Saturday, January 15, 2011

Sanity and Song

I want to talk about two things. They’re both important and have impacted me deeply.

This Shabbat is known as Shabbat Shirah; a Shabbat of song. It’s because tomorrow we’ll read the joyful song that we sang at the shores of the Sea of Reeds. Crossing the Sea meant that we were no longer slaves. We were redeemed!

But do we really feel like singing? …

A Prayer for Tucson
by Rabbi Naomi Levy

On this Shabbat Shira, the Sabbath of Song,
We sing to God a song of grief
For innocent victims
Cut down too soon.
May their memories be a blessing,
May their lights shine brightly upon us.
Gather them into Your eternal shelter, God,
Your shelter of peace.
We sing to God a song of mourning
For the broken hearts,
The senseless loss, the shock, the emptiness.
Send comfort, God, to the grieving families,
Hear their cries.
Fill them with the courage
To carry on in the face of loss.
We sing to God a song of healing
For the wounded.
Lift them up God,
Ease their pain,
Restore them to strength, to hope, to life.
We sing to God a song of peace
For our nation.
Teach us how to rise above hatred
And cruelty and indifference.
Show us how to live up to the beauty You've planted within us.
Let us rise up from this tragedy,
Let us walk together hand in hand
United in hope
On a path of peace, Amen.
Kavannah for Moment of Silence by Rabbi Jeremy Kalmanofsky
"Our tradition is that in the event of suffering, we fall silent and pray for mercy." - Bavli Berakhot 62a

May we fall silent now, and listen to these gunshots still reverberating, and hear these bullets ricochet through our society. Let us never make such a deafening noise. Let us add soft voices, instead, to human discourse, in which we seek to understand before we insist on being understood. Thus we may merit to be like the students of Hillel, esteeming the words of our adversaries… (pause)

Repeating Rabbi Kalmonofsky’s words: “Let us add soft voices, instead, to human discourse, in which we seek to understand before we insist on being understood.”

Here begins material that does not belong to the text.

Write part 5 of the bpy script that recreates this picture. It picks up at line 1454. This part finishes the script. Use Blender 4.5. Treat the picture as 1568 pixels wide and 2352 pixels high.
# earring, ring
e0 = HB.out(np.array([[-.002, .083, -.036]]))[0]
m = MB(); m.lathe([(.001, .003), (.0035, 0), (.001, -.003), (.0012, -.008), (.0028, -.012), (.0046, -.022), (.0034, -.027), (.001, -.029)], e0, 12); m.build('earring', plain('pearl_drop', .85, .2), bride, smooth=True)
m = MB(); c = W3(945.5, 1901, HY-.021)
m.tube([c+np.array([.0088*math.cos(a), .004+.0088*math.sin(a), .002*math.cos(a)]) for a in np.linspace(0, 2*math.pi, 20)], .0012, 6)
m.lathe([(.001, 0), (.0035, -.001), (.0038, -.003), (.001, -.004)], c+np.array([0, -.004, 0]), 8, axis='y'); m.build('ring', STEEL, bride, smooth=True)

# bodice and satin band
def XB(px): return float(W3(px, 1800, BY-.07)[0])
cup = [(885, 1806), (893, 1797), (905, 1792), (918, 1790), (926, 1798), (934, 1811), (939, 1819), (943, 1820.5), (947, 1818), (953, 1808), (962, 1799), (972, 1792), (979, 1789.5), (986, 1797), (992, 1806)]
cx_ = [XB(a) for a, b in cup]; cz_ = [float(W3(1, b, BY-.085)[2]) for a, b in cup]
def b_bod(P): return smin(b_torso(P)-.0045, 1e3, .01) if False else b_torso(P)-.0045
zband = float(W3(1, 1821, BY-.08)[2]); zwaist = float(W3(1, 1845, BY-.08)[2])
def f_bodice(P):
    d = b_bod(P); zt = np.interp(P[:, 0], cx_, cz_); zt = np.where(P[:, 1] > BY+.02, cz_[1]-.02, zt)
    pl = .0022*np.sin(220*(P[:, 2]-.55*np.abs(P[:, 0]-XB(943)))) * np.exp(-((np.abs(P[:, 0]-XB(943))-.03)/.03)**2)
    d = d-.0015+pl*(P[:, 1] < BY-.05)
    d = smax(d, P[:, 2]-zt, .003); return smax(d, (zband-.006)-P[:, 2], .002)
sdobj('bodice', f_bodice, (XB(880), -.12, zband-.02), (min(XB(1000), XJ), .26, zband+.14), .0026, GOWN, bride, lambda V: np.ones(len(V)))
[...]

Here’s the irony: Many blamed the shootings on the vitriol and violent language of public debate; they rightfully called for increased public civility; at the same time, the finger-pointing and blame has escalated all week!

What have we learned? As a society, we are still not seeking to understand. Public debate remains a point-scoring contest.

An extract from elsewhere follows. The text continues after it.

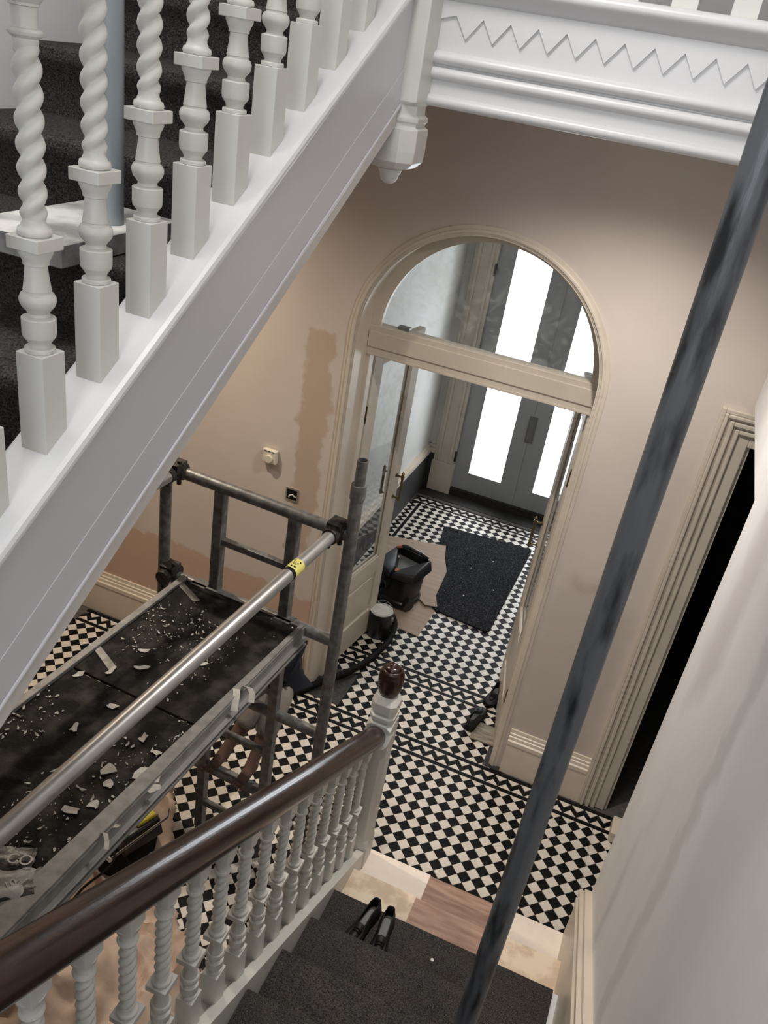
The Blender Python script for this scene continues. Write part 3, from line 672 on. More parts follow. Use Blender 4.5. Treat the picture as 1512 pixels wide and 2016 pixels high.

And despite the finger-pointing, we have absolutely no idea what really led to the shooting.

Now for the shocker: we don’t have to … we shouldn’t… blame anyone… not the right, not the left, not those who missed the signs of the shooter’s mental illness.

What we should do: Look inward.

Listen to the words of Rabbi Abraham Joshua Heschel, z”l: "Above all, the prophets remind us of the moral state of a people: Few are guilty, but all are responsible."

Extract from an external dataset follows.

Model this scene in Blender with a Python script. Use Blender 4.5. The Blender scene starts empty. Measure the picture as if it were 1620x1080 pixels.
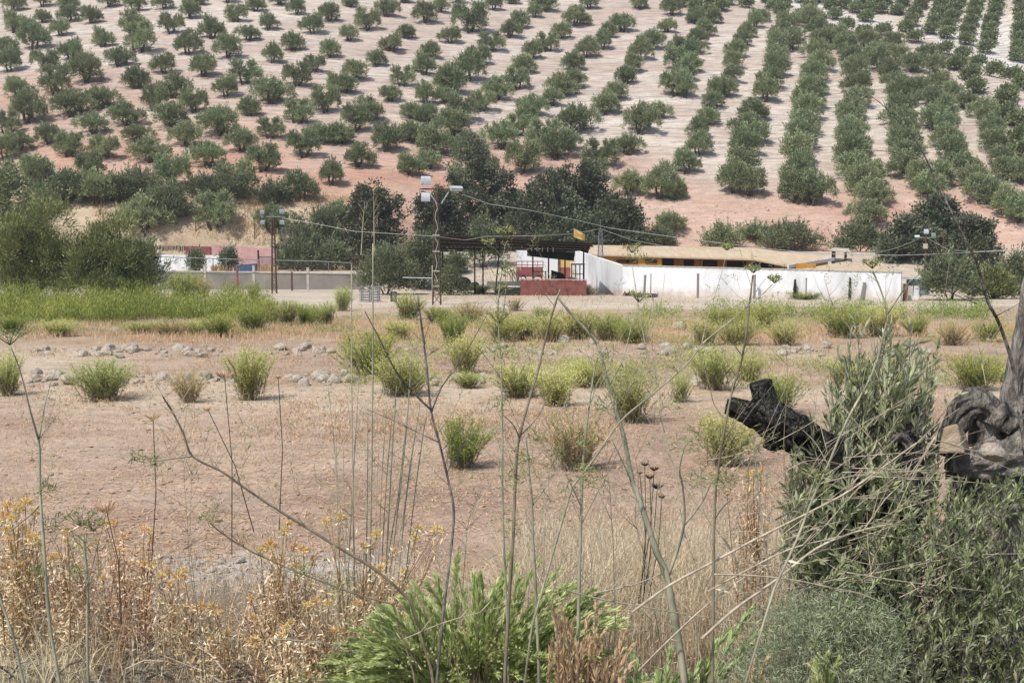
HAZE=True
import bpy, math, random
import numpy as np
from mathutils import Vector, Matrix
R=np.random.default_rng(7); random.seed(7)
SC=bpy.context.scene; COL=SC.collection
F=1737.0; CXP=810.0; CYP=540.0; CAMZ=3.0
PITCH=math.atan((540-398)/F); cP,sP=math.cos(PITCH),math.sin(PITCH)

# ---------------------------------------------------------------- noise and terrain
_T=R.random((256,256))
def vnoise(x,y):
    xi=np.floor(x).astype(int); yi=np.floor(y).astype(int); fx=x-xi; fy=y-yi
    fx=fx*fx*(3-2*fx); fy=fy*fy*(3-2*fy)
    a=_T[xi&255,yi&255]; b=_T[(xi+1)&255,yi&255]; c=_T[xi&255,(yi+1)&255]; d=_T[(xi+1)&255,(yi+1)&255]
    return (a*(1-fx)+b*fx)*(1-fy)+(c*(1-fx)+d*fx)*fy
def fbm(x,y,o=4):
    s=0;a=.5;t=0
    for i in range(o):
        s=s+a*vnoise(x*2**i+17.3*i,y*2**i+5.1*i); t+=a; a*=.5
    return s/t
def sst(a,b,x):
    t=np.clip((x-a)/(b-a),0,1); return t*t*(3-2*t)
def hgt(x,y):
    x=np.asarray(x,float); y=np.asarray(y,float)
    z=1.3*np.clip((10.2-y)/8.2,0,1)
    z=z-.12*sst(8,10.5,y)*sst(14,10.5,y)
    z=z+.10*sst(24.6,26,y)+.12*sst(30.4,32,y)-.22*sst(36,54,y)
    z=z+.05*(fbm(x*.9,y*.9,3)-.5)*sst(1,4,y)*sst(95,60,y)+.03*(fbm(x*4,y*4,2)-.5)*sst(95,50,y)
    yh=98+2.5*np.sin(x*.06+1.)+3*sst(15,45,x)
    rise=3.0*sst(80,98,y)
    # left platform behind the grey retaining wall
    lp=sst(-9.5,-12.,x)*sst(-60,-50,x)
    plat=1.38*sst(87.25,87.5,y)+1.8*sst(97.5,100.5,y)
    z=z+np.where(y>78,rise*(1-lp)+plat*lp,0)
    u=np.maximum(y-yh,0)
    z=z+.47*u*sst(0,6,u)+.6*(fbm(x*.05+3,y*.05,3)-.5)*sst(2,25,u)
    z=z+2.0*sst(0,6,u)*sst(-8,-14,x)*sst(22,6,u)*.5
    # gully and second slope on the far right
    s=.847*(x-43)+.533*(y-179)
    g=-.30*np.clip(s,0,20)+.02*np.clip(s-20,0,14)+.30*np.clip(s-34,0,1e9)
    z=z+g*sst(0,9,s+3)
    # the hill rounds off far above the picture
    z=np.where(z>100,100+20*np.tanh((z-100)/60),z)
    return z
def ray(px,py):
    a=(px-CXP)/F; b=-(py-CYP)/F
    d=np.array([a, cP+b*sP, -sP+b*cP]); return d
def P(px,py,Y):
    d=ray(px,py); t=Y/d[1]; return Vector((d[0]*t,Y,CAMZ+d[2]*t))
def at(px,py,y0=8.):
    d=ray(px,py); d=d/d[1]
    ys=np.arange(y0,420,.25); zz=CAMZ+d[2]*ys; h=hgt(d[0]*ys,ys)
    w=np.where(h>=zz)[0]
    Y=ys[w[0]] if len(w) else 419.
    if len(w) and w[0]>0:
        i=w[0]; a=zz[i-1]-h[i-1]; b=zz[i]-h[i]; Y=ys[i-1]+.25*a/(a-b+1e-9)
    x=d[0]*Y
    return Vector((float(x),float(Y),float(hgt(x,Y))))
def G(px,Y):
    x=(px-CXP)/F*Y*1.0; 
    return Vector((x,Y,float(hgt(x,Y))))
def gz(x,y): return float(hgt(x,y))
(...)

Rabbi Heschel would remind us to look to our own souls … and to work at making a difference. He would tell us: use this as an opportunity to our own roles in society.

Do we really seek understanding? Or, do we believe that ideas and beliefs can be easily labeled and drawn in shades of black and white? Are ideas out there to be rebutted … or should we think them through?

Labeling is always a problem. Depth of understanding is always highly nuanced. Black and white labels are false tags that lead away from truth.

When we attach labels to ideas or to people, we effectively close our ears.

We need to listen to others with our hearts and minds.

We cannot change events, but we can change our attitudes. Even in the midst of tragedy, we can find sparks of inspiration.

Those sparks can be found:
• In the bravery of the shooting victims
• In the heroic struggle of Congressman Giffords to survive
• And in an unrelated event, the recent death of singer/songwriter Debbie Friedman

Debbie Friedman died last Sunday. For those unfamiliar with her work, her contribution to Judaism is immeasurable. Her songs and her attitude enriched us and brought us to participate with a full heart.

Debbie spent the last two decades of her life with a debilitating neurological condition. She couldn’t walk. She fatigued easily. She spent most of her time in a wheelchair.

Yet when she sang, she stood … unaided. Her songs were her prayers. They became our prayers.

Debbie Friedman gave of herself with heart full of song… and courage.

She didn’t blame anyone for her illness. She didn’t use it as an excuse to stop giving to others. Instead, her illness drove her to reach out others … to bless them with song… to give us a tool to withstand life’s difficulties.

We can and must learn from her courage and heart.

We can and must make our lives a blessing.

We can and must learn the art of listening to others … without judgment, without blame … and with civility.

We pray that the tragedies and difficulties of the last week will teach us to be better people. We ask the Kadosh Baruch Hu to help us open our ears and hearts to others.

We ask the Holy One to give us the courage to face life’s adversities with song, that we may live with blessing and bring blessing into the lives of others, and let us say, amen.